I’ve been working on my drawing in two directions: One is to be very specific and really draw what I see, not using the symbol of the object. The other is to learn to simplify and find the essence of the thing/person/animal and exaggerate it to make it more interesting and to be able to do wonderful cartoony drawings like Mattias, Paula, and Sparky, for example. I was asking Nora lots of questions about how illustrators create the characters they draw and she recommended reading Understanding Comics.

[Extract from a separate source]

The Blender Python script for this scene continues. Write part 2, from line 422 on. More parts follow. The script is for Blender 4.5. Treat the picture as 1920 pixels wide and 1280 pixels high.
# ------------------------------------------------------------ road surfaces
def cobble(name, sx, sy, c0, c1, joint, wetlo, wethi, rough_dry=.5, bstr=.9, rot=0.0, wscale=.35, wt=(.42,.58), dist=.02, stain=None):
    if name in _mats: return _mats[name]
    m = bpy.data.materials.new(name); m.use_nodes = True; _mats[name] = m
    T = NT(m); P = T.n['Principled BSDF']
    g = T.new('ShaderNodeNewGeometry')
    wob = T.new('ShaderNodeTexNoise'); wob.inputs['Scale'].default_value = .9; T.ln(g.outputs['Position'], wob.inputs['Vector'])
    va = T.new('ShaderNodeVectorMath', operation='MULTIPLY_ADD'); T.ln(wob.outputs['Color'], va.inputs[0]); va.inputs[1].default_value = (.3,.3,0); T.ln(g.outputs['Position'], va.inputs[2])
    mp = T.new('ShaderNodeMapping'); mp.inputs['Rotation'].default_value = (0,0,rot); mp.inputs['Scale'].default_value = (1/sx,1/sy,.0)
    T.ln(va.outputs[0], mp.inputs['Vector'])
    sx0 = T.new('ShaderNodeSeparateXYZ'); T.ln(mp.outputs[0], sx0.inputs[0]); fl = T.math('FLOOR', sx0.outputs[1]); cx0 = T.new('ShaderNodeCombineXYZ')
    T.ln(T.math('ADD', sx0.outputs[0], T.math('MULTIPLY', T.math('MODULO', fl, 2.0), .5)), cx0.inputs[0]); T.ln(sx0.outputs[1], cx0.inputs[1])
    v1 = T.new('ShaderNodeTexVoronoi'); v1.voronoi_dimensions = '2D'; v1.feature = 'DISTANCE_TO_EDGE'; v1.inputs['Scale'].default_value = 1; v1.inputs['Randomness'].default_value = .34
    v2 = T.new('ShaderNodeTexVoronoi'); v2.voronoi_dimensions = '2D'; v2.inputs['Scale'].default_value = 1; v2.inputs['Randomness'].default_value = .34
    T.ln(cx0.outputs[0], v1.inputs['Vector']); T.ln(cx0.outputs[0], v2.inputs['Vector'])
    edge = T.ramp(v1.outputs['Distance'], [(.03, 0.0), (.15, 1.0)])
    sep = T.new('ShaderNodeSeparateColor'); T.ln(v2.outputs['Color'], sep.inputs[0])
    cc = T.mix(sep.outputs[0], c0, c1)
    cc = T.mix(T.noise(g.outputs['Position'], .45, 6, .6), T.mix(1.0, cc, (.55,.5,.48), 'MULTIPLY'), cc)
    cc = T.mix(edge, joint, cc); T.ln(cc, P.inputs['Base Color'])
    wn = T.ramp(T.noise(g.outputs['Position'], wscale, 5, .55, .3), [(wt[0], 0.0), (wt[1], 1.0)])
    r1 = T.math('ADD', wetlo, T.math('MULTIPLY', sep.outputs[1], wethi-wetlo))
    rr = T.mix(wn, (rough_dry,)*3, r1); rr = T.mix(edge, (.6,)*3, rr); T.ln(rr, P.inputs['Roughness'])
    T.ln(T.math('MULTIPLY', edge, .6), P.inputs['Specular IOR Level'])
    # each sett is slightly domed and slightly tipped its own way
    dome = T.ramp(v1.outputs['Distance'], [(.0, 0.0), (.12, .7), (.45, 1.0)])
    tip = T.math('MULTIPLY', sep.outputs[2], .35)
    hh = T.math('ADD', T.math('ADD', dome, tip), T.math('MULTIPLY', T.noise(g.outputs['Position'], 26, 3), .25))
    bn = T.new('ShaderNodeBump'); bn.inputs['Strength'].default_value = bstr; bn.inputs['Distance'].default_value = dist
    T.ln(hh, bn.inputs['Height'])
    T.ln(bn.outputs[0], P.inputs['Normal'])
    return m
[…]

It’s written in comic book format and inspired me to try drawing my orchid in cartoon panels. With it’s long spindly stem, flower at the top and big leaves at the bottom, the orchid is awkward to compose on a page, so drawing it in panels was ideal. Conveniently, a pretend Discover credit card arrived in the mail today–just the right size to use to outline the panels.

The orchid is painted in a Raffine sketchbook, which was recommended as having great paper for 1/3 the cost of Moleskines. I’m not thrilled with it. It’s wire binding is huge, making it difficult to scan (gets shadows), the cover is flimsy, and the pages are smaller than my preferred Aquabee 6×9 Super Deluxe sketchbook which is about the same price, has about the same quality paper and smaller binding. I did learn a cool Photoshop trick to get rid of the shadows though: I used the Dodge tool set to Highlights at 50% with a large sized brush and it erased all the shadows without changing anything else.

I traced the panels using my trusty old Sharpie, but didn’t like the way the ink spread on this paper so switched to the Lamy Safari fine point to draw with. I’m liking the Lamy more and more for drawing and the Sharpie less and less. Then I added watercolor, but before painting the dark background (Daniel Smith Indigo) I scanned the drawing and added dark backgrounds in Photoshop to see if I liked it. I did, so I went back and painted them.